As the food and beverage industry faces rapid changes, the technology and solutions being offered is ramping up to meet processors’ growing needs. This was apparent at the ProFood Tech show, which took place April 4-6 in Chicago.

“There are three trends we are seeing in the industry,” says Vincent Michelet, VP of communications for Tetra Pak Americas. “Processors are trying to secure product quality and safety, address their sustainability agenda and do all of this at the lowest cost possible.”

Tetra Pak displayed its offerings around meeting these needs, which included its new on-the-go package formats and eBeam sterilization technology. Tetra Pak is also working with food and beverage manufacturers to bring more automation into their plants.

“We are helping them to do three things,” Michelet says, “one, how to connect all their data; two, what to do with advance analytics in managing the data; and three, communicating the data back to their workforce.”

Echoing these themes were the highlights presented from PMMI’s latest Trends in Food Processing Operations report. Donna Ritson, president of DDR Communications, says the report found consumers are driving the industry trends of clean labeling, the proliferation of SKUs and new types of snack foods that blur traditional food segment lines.

However, the biggest trend on the plant floor will be the increase in automation in the next three to five years.

“Labor costs are really high, especially in industries such as meat and seafood processing,” she says, which will likely be where much of the advanced automation will be taking place.

Highlighting a similar problem, but from the other side of the industry, two former Wal-Mart directors of packaging gave their perspective of the retail market. Delkor Systems, Inc. hosted a presentation on the show floor entitled “Walmart’s Labeling and Retail Ready Packaging (RRP) Guidelines Demystified,” by Chet Rutledge, former senior director, private brands packaging, and Ron Sasine, former director, private brands packaging.

“The operational costs of stores and distribution centers are increasing,” says Sasine. “Labor costs are going up, and we see many states passing new minimum wage laws.

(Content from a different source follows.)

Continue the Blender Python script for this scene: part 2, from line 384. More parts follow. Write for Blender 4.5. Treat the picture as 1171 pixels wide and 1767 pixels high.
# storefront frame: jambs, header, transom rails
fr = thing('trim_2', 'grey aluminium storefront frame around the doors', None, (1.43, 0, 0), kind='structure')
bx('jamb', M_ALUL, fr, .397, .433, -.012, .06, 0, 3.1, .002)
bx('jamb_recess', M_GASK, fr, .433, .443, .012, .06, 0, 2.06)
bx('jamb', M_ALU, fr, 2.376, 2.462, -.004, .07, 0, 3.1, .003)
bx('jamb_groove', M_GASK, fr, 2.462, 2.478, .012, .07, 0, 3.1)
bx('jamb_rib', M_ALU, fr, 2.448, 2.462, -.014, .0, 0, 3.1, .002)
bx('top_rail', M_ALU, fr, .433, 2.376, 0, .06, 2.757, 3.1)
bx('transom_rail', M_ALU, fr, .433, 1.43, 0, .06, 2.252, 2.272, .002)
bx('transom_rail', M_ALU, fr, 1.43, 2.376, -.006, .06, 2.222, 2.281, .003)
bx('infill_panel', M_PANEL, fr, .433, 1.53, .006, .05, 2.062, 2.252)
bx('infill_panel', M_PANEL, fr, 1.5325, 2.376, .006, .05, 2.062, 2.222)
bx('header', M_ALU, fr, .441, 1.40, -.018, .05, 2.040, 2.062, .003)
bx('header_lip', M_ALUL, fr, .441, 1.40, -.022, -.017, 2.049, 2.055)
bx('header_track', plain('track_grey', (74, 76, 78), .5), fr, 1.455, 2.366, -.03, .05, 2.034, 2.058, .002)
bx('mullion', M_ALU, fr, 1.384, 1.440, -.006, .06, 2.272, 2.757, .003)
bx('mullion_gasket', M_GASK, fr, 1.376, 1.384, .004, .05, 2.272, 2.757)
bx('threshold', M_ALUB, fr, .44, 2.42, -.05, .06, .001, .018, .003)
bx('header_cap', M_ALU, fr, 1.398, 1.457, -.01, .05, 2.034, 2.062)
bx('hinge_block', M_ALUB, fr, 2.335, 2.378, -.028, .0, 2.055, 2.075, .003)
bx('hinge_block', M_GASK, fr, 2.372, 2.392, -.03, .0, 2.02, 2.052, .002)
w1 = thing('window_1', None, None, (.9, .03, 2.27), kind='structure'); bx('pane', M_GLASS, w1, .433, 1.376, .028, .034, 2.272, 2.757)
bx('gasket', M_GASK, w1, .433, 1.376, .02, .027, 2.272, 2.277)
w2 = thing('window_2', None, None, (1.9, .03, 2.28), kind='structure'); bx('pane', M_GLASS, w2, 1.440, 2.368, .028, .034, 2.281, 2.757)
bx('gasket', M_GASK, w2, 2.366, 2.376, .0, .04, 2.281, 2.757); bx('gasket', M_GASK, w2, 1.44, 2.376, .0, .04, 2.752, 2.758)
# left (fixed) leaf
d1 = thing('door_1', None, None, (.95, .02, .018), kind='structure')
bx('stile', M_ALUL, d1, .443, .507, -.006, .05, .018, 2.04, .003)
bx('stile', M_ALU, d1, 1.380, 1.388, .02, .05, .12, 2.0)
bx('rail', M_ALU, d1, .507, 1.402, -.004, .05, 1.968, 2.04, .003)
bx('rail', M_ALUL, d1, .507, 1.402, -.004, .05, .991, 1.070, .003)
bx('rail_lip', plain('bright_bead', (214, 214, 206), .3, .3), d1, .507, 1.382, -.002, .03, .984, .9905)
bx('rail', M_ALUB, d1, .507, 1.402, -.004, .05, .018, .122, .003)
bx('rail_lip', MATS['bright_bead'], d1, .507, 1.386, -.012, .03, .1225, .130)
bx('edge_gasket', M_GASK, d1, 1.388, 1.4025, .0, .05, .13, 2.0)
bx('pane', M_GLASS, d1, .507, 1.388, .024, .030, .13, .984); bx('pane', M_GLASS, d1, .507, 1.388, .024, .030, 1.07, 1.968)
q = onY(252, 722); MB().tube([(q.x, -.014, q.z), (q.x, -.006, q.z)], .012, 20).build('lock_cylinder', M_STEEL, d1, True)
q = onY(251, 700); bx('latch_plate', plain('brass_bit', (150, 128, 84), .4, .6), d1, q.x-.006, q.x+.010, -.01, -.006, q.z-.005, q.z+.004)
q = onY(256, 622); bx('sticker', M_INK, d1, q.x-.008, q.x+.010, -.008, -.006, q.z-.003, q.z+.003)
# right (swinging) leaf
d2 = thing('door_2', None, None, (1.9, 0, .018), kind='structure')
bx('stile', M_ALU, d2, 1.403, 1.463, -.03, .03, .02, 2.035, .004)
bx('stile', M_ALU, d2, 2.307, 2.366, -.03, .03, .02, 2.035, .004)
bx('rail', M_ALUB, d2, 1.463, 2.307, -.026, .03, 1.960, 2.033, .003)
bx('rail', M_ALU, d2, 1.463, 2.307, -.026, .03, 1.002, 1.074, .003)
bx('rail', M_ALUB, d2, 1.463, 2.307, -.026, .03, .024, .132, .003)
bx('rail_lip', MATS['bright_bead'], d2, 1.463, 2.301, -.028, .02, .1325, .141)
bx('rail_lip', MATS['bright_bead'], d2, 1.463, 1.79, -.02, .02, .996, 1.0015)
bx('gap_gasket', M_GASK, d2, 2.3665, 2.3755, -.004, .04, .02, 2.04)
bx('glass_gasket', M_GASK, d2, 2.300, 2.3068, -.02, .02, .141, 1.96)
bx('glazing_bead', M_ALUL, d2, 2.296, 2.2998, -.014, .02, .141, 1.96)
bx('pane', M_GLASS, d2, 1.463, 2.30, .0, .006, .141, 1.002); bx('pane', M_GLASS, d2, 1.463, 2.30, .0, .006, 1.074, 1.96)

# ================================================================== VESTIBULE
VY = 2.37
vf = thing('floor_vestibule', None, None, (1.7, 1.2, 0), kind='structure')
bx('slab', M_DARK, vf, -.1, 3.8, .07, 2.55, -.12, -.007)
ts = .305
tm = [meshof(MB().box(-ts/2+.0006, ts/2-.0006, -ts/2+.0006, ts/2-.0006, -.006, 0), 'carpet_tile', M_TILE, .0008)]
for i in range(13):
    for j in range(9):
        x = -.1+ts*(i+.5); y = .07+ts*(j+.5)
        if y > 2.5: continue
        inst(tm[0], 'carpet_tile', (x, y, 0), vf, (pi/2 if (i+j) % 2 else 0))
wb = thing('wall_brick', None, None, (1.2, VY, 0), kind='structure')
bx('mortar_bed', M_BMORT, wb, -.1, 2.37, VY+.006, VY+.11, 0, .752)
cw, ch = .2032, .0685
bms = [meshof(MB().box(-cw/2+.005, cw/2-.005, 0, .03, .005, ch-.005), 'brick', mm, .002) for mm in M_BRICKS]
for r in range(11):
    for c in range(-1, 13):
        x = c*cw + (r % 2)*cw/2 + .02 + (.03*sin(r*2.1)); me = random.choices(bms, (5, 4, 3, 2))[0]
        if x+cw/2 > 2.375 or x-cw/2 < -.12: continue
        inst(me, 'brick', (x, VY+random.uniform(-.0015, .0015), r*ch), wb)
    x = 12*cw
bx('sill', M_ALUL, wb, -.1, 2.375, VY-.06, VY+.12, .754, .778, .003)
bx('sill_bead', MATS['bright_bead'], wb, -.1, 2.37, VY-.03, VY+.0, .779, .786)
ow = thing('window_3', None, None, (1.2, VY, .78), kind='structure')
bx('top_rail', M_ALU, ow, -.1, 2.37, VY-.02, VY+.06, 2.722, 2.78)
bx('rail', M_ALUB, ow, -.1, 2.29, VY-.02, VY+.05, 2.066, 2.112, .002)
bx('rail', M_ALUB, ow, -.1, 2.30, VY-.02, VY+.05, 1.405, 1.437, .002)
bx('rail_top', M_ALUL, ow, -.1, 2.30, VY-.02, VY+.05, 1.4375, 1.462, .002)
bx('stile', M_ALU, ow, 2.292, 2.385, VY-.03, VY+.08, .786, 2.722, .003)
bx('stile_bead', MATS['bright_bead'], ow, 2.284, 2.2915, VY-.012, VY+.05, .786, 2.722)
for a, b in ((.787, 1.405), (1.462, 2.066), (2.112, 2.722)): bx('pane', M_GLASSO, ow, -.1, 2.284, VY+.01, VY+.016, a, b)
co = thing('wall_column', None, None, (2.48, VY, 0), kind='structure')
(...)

All of this will require retailers to pay more to get product moved through that path, placed on a shelf and made ready for sale.”

Therefore, retailers will likely demand more from CPG brands in terms of how easy their packaging is to shop, stock and face in the store environment. This is why Wal-Mart developed the “Five Easies” guide for brands to consider in their packaging. These are: How easy is it to ID, how easy is it to open, how easy is it to stock, how easy it is to shop and how easy is it to dispose.